A new survey by RBC Dexia Investor Services and Grant Thornton in Canada has found employees with a traditional workplace pension plan have a high level of confidence in the strength of the plans and their ability to pay out as promised. The survey of 879 people who have traditional defined-benefit pension plans in their workplace found 83 per cent are confident the plans will have sufficient funds to pay them in retirement.

Only 5 per cent said they recall hearing about underfunding problems affecting pension plans in Canada, and just 4 per cent said they have heard that some pension plans are being phased out by employers.

The findings come despite a long decline in pension plan membership in Canada, with many companies phasing out their pension plans or closing them to new hires because market turmoil and low interest rates have eroded investment returns and increased funding obligations.

Statistics Canada reported earlier this year that, for the first time, the majority of Canadians with workplace pension plans were government employees, while just 25 per cent of private sector employees were members of company pension plans in 2009. Statscan said the number of private sector employees with traditional defined-benefit pension plans – which pay a guaranteed level of income in retirement – fell by 3.6 per cent in 2009 alone.

Regina Baezner, a principal in the pension and benefit practice at Grant Thornton, said employers may need to educate employees more "in terms of the challenges" facing pension plans. "Plan members remain in the dark about the issues and challenges facing Canadian defined-benefit plans," she said.

Scott MacDonald, head of pensions, insurance and financial institutions product at RBC Dexia, says the survey findings could be positive if they mean employees aren't worrying excessively about market volatility. But they also show many people are unaware of the real risks facing pension plans, he said.

The survey report questions whether employees are "overconfident and underinformed," with 74 per cent saying their workplace pension plan will be their primary vehicle for retirement income, but 49 per cent not knowing how much they will receive when they retire.







Bill Schmitt is a strong fan of his company's pension plan after working 27 years at Canadian National Railway Co., and says he is "very confident" the plan is securely funded. But the 48-year-old railway worker worries there is pressure on governments to change pension rules and weaken obligations of employers. Public support for pensions is waning, he fears.

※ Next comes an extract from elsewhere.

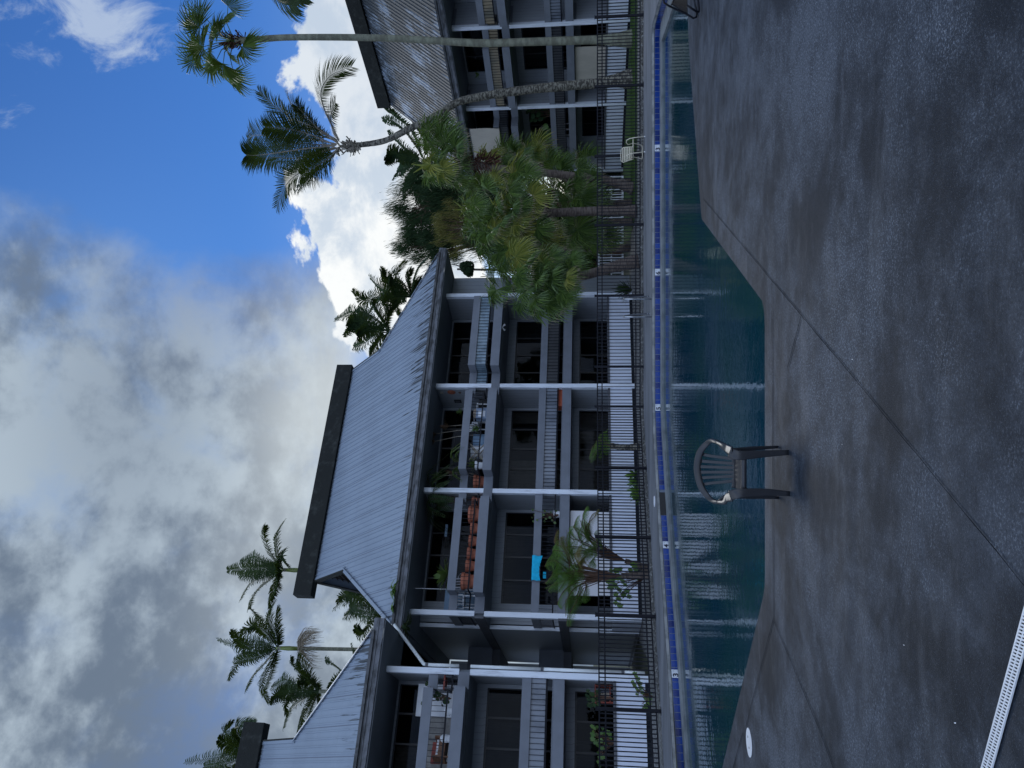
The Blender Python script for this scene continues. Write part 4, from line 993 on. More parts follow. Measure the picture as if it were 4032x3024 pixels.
# --- fan palm grove between the two wings
def z5(X, Y): return (1650 + .4219 * X, 450 + .4219 * Y)
def fan_crown(root, centre, dist, hubs, Rr, mt_i, seed, nseg=36):
    rs = random.Random(seed); g = Vector(root.location); c = P(*z5(*centre), dist); cr = LMB(g); pe = LMB(g)
    extra = []
    for (hx, hy, az_, size, yel) in hubs:
        for _ in range(1 if seed == 33 else 2):
            k_ = rs.uniform(.35, 1.0); extra.append((centre[0] + (hx - centre[0]) * k_ + rs.uniform(-75, 75), centre[1] + (hy - centre[1]) * k_ + rs.uniform(-75, 75), rs.choice((None, None, rs.uniform(215, 325))), size * rs.uniform(.75, .95), .9 if yel > .5 and rs.random() < .6 else 0))
    for (hx, hy, az_, size, yel) in list(hubs) + extra:
        dz = rs.uniform(-1.3, .5); hub = P(*z5(hx, hy), dist + dz)
        d = hub - c; ax = (d.normalized() + Vector((0, 0, -.55))).normalized()
        if az_ is not None:      # leaf turned to face the pool
            a = R(az_); ax = Vector((math.cos(a), -.35, math.sin(a))); nr = Vector((rs.uniform(-.2, .2), -1, .45))
        else: nr = Vector((rs.uniform(-.5, .5), -.75, .7))
        pe.tube([c, (c + hub) / 2 + Vector((0, 0, .12)), hub], [.022, .016, .012], 4, cap=False)
        fan_leaf(cr, hub, ax, nr, Rr * size * 1.14, 30, 2.3 if az_ is not None else 1.75, .38, .75, Vector((.16, 0, -.15)), 1 if yel > .5 else 0, rs, 2 if yel > .8 or rs.random() < .35 else None, fold=.15)
    cr.build('crown', [M['leaf_fan'], M['leaf_fan_y'], M['leaf_fan_dry']], root); pe.build('petiole', M['leaf_fan'], root)
M['leaf_fan_dry'] = leafmat('dry_leaf_tip', (.20, .17, .11), (.34, .28, .20), .7, .2)
def grove(label, tp, rads, mt, dist): 
    b = P(*z5(*tp[0]), dist); b.z = 0
    r = palm('fan_palm', label, 'palm tree', b)
    pts = [b] + [P(*z5(*p_), dist) for p_ in tp[1:]]
    trunk('trunk', r, pts, rads, M[mt], 12, .03); return r
rg = random.Random(21)
def cloud(cx, cy, rx, ry, n, s0=.75, s1=1.05, yel=.2, face=.35):
    o = []
    for i in range(n):
        a = 2 * math.pi * (i + rg.random() * .8) / n; k = rg.uniform(.45, 1.0)
        o.append((cx + math.cos(a) * rx * k, cy + math.sin(a) * ry * k, None if rg.random() > face else rg.uniform(200, 340), rg.uniform(s0, s1), rg.random() < yel and .9 or 0))
    return o
r = grove('straight brown fan palm in the grove with pale yellow fans', [(2035, 905), (1900, 905), (1600, 905), (1350, 915), (1160, 925), (1000, 925)], [.24, .18, .165, .16, .16, .17], 'trunk_brown', 27.8)
fan_crown(r, (980, 925), 27.8, [(760, 865, 300, 1.15, .9), (950, 1085, 290, 1.3, .9), (1060, 760, 280, 1.1, .9), (1180, 1180, 275, 1.15, .9), (870, 560, 285, 1.2, .9), (700, 1080, 300, 1.0, .6), (840, 1250, 280, 1.0, .6), (1010, 560, 270, .8, 0), (640, 700, None, 1.0, 0),
    (600, 900, None, 1.0, 0), (620, 1100, None, 1.0, 0), (560, 1000, None, .9, 0), (500, 830, 120, .9, 0), (720, 620, None, .9, .6), (800, 1000, None, .9, 0), (900, 780, None, 1.0, 0), (700, 950, 100, .9, 0)], .78, 0, 31)
r = grove('fan palm of the grove leaning over the balconies of the middle wing', [(2000, 1370), (1850, 1415), (1700, 1460), (1560, 1500), (1450, 1520)], [.26, .2, .17, .16, .16], 'trunk_brown', 26.5)
fan_crown(r, (1400, 1510), 26.5, [(1160, 1530, 290, 1.05, .6), (1260, 1400, 300, .9, 0), (1060, 1560, 250, 1.0, 0), (900, 1330, 280, 1.1, .6), (1000, 1620, 200, .9, 0), (1150, 1660, 230, 1.1, 0), (1250, 1720, 250, 1.1, 0), (1330, 1560, 300, .9, .6),
    (720, 1640, 150, .95, 0), (870, 1590, 180, .9, 0), (1100, 1780, 240, 1.15, 0), (1240, 1800, 270, 1.0, 0), (980, 1460, None, 1.0, 0), (820, 1480, None, .9, 0), (1050, 1400, None, 1.0, 0), (1400, 1440, 290, .9, 0), (950, 1760, 200, .9, 0), (1330, 1650, 270, .9, 0), (700, 1500, None, .8, 0)], .82, 0, 32)
r = grove('tall fan palm with a red-brown fibre skirt under its crown before the stained roof', [(2010, 700), (1900, 660), (1720, 615), (1400, 570), (1100, 540), (800, 512), (560, 475), (430, 450)], [.25, .2, .17, .15, .15, .15, .16, .18], 'trunk_brown', 29.6)
g = Vector(r.location); sk = LMB(g); c = P(*z5(450, 452), 29.6)
for i in range(260):
    a = rnd.uniform(0, 6.28); z = rnd.uniform(-1.15, .55); rr = rnd.uniform(.1, .5) * (1.1 - abs(z + .3) * .5); q0 = c + Vector((math.cos(a) * .12, math.sin(a) * .12, z)); q1 = q0 + Vector((math.cos(a) * rr, math.sin(a) * rr, -rnd.uniform(0, .35)))
    sk.bar(q0, q1, .05, .02, up=(0, 0, 1), w2=.01)
sk.build('dead_skirt', M['fibre'], r)
fan_crown(r, (420, 450), 29.6, [(110, 470, 130, 1.0, .55), (200, 150, 60, 1.15, 0), (120, 300, 110, 1.0, 0), (240, 260, 40, 1.0, 0), (90, 150, 80, .9, 0), (260, 380, None, 1.0, 0), (330, 300, 20, .9, 0), (180, 400, 120, .9, 0), (300, 190, 10, .9, 0), (60, 260, 100, .9, 0), (230, 560, 220, .9, 0), (360, 620, 250, .8, 0), (140, 560, 170, .9, 0), (220, 90, 60, .8, 0)], .82, 0, 33)
def dark_palm(label, base, top, dist, hubs, seed, Rr=.85):
    r = grove(label, [base, ((base[0] + top[0]) / 2, base[1]), top], [.17, .13, .13], 'trunk_brown', dist); fan_crown(r, top, dist, hubs, Rr, 0, seed)
dark_palm('low round-fanned palm on the middle wing side of the straight palm trunk', (1960, 1010), (1480, 1040), 30.5, [(1475, 1080, 275, 1.25, 0), (1380, 1250, 300, .9, 0), (1300, 1000, 120, .9, 0), (1560, 1180, 300, .9, 0), (1640, 1000, 250, .8, 0), (1720, 1180, 280, .9, 0), (1380, 930, 100, .8, 0), (1780, 1140, 290, .8, 0)], 34)
dark_palm('low round-fanned palm on the stained-roof side of the straight palm trunk', (1960, 830), (1540, 790), 30.5, [(1500, 755, 265, 1.25, 0), (1300, 620, 100, .95, 0), (1420, 480, 80, .9, 0), (1250, 480, 60, 1.0, 0), (1400, 640, 200, .8, 0), (1560, 400, 60, .9, 0), (1550, 560, 40, .9, 0), (1700, 780, 300, .7, 0), (1280, 820, None, .9, 0)], 35)
dark_palm('fan palm of the grove reaching in front of the beige balcony blind', (1990, 640), (1000, 420), 31.5, [(640, 360, 150, 1.0, .9), (820, 330, 90, 1.0, 0), (700, 560, 150, 1.0, .6), (1000, 330, 40, 1.0, 0), (930, 430, 250, 1.0, .6), (1120, 300, 30, 1.0, .6), (1180, 420, 300, .9, 0), (760, 450, 200, .9, 0), (560, 600, 140, .9, 0), (500, 700, 160, .9, 0), (460, 640, 120, .8, 0)], 36)
dark_palm('fan palm at the back of the grove with its crown against the pale sky gap', (1960, 1250), (760, 1190), 32.5, [(480, 880, 120, 1.0, .55), (560, 1080, 160, 1.0, 0), (600, 1240, 180, 1.0, 0), (700, 1330, 200, 1.0, 0), (800, 1400, 260, 1.0, .6), (900, 1400, 270, 1.0, .6), (520, 960, 100, .9, 0), (470, 1060, 120, .9, 0), (640, 1150, 60, .9, 0), (1000, 1320, 290, 1.0, 0), (1100, 1380, 290, .9, 0), (780, 1270, None, 1.0, 0), (860, 1180, None, .9, 0), (700, 1000, None, .9, 0), (930, 1250, None, 1.0, 0)], 37, .9)

# --- loose background trees and shrubs
def leafy(name, label, cat, c, rad, nl, mt, leaf=.22, trunk_h=None, seed=1, droop=.4, group=None, branches=14, clump=.32, strands=False):
    rs = random.Random(seed); c = Vector(c); g = Vector((c.x, c.y, 0)); r = empty(name, tuple(g)); tag(r, label, cat, group)
    tr = LMB(g); top = c; tr.tube([g, g.lerp(c, .5) + Vector((rs.uniform(-.3, .3), 0, 0)), c], [.05 * rad[2] + .05, .04 * rad[2] + .03, .02 * rad[2] + .02], 8)
    ends = []
    for i in range(branches):
        while True:
            v = Vector((rs.uniform(-1, 1), rs.uniform(-1, 1), rs.uniform(-1, 1)))
            if .35 < v.length < 1: break
        e = c + Vector((v.x * rad[0], v.y * rad[1], v.z * rad[2])); s_ = g.lerp(c, rs.uniform(.55, 1)); ends.append(e)
        tr.tube([s_, s_.lerp(e, .5) + Vector((0, 0, .1 * rad[2])), e], [.02 * rad[2] + .015, .012 * rad[2] + .01, .008], 5)
    tr.build('trunk', M['stem'], r)
    lb = LMB(g)
    for i in range(nl):
        e = rs.choice(ends); v = Vector((rs.gauss(0, 1), rs.gauss(0, 1), rs.gauss(0, 1))) * clump
        p = e + Vector((v.x * rad[0], v.y * rad[1], v.z * rad[2])); d = Vector((rs.uniform(-1, 1), rs.uniform(-1, 1), rs.uniform(-1, .6) - droop)).normalized(); s_ = d.cross(Vector((rs.uniform(-1, 1), rs.uniform(-1, 1), rs.uniform(-1, 1)))).normalized(); L = leaf * rs.uniform(.6, 1.3)
        if strands: d = (d * .5 + Vector((.35, 0, -.75))).normalized(); L *= 2.6; w_ = .035
        else: w_ = .13
        lb.add([p, p + d * L * .5 + s_ * L * w_, p + d * L + Vector((0, 0, -L * .15)), p + d * L * .5 - s_ * L * w_], [(0, 1, 2, 3)])
    lb.build('crown', M[mt], r); return r
leafy('broadleaf_tree', 'dark wispy tree behind the grove rising next to the windswept palm', 'tree', P(1690, 800, 47), (2.2, 2.0, 2.6), 19800, 'leaf_dark', .15, seed=41, group='trees behind the grove', branches=60, clump=.12, strands=True)
leafy('broadleaf_tree', 'dark wispy tree behind the eave corner of the middle wing', 'tree', P(1690, 960, 49), (2.0, 2.0, 2.4), 17600, 'leaf_dark', .15, seed=42, group='trees behind the grove', branches=56, clump=.12, strands=True)
leafy('broadleaf_tree', 'thin tree with brownish seed clusters beside the pale sky gap', 'tree', P(1800, 900, 44), (1.6, 1.4, 1.6), 5720, 'leaf_fern_y', .10, seed=43, group='trees behind the grove', branches=40, clump=.11, strands=True)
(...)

"The recession of a few years back, where most people without pension plans lost their investments, probably didn't help protect traditional plans either," he says. "If someone lost their retirement savings, they won't be too supportive of those of us with traditional plans."

Claire van Beek Rogers shares the concerns. As a member of the Ontario Municipal Employees Retirement System pension plan, she worries that benefits for civil servants could come under fire if funding pressures force the public sector to scale back pension promises.

But the Brampton administrative assistant says she is only putting a "tiny, tiny" amount into her own retirement savings account because there isn't much left over after the bills and mortgage are paid. She will rely primarily on her OMERS pension when she and her husband retire and relocate to Mexico to live in a sunny climate. She doesn't "intend to shovel snow beyond 65," she says.

Gord Stephan, however, says he has learned not to count on his workplace pension after losing his job at a multinational company in 2002, and is contributing the maximum allowable amount to his personal retirement savings plan. Now a technology worker at McMaster University in Hamilton, he is contributing to another pension plan, but does not have long enough service to ensure a large pension in retirement.

"I do not feel that the income provided by the pensions will be sufficient to survive on after retirement," he says.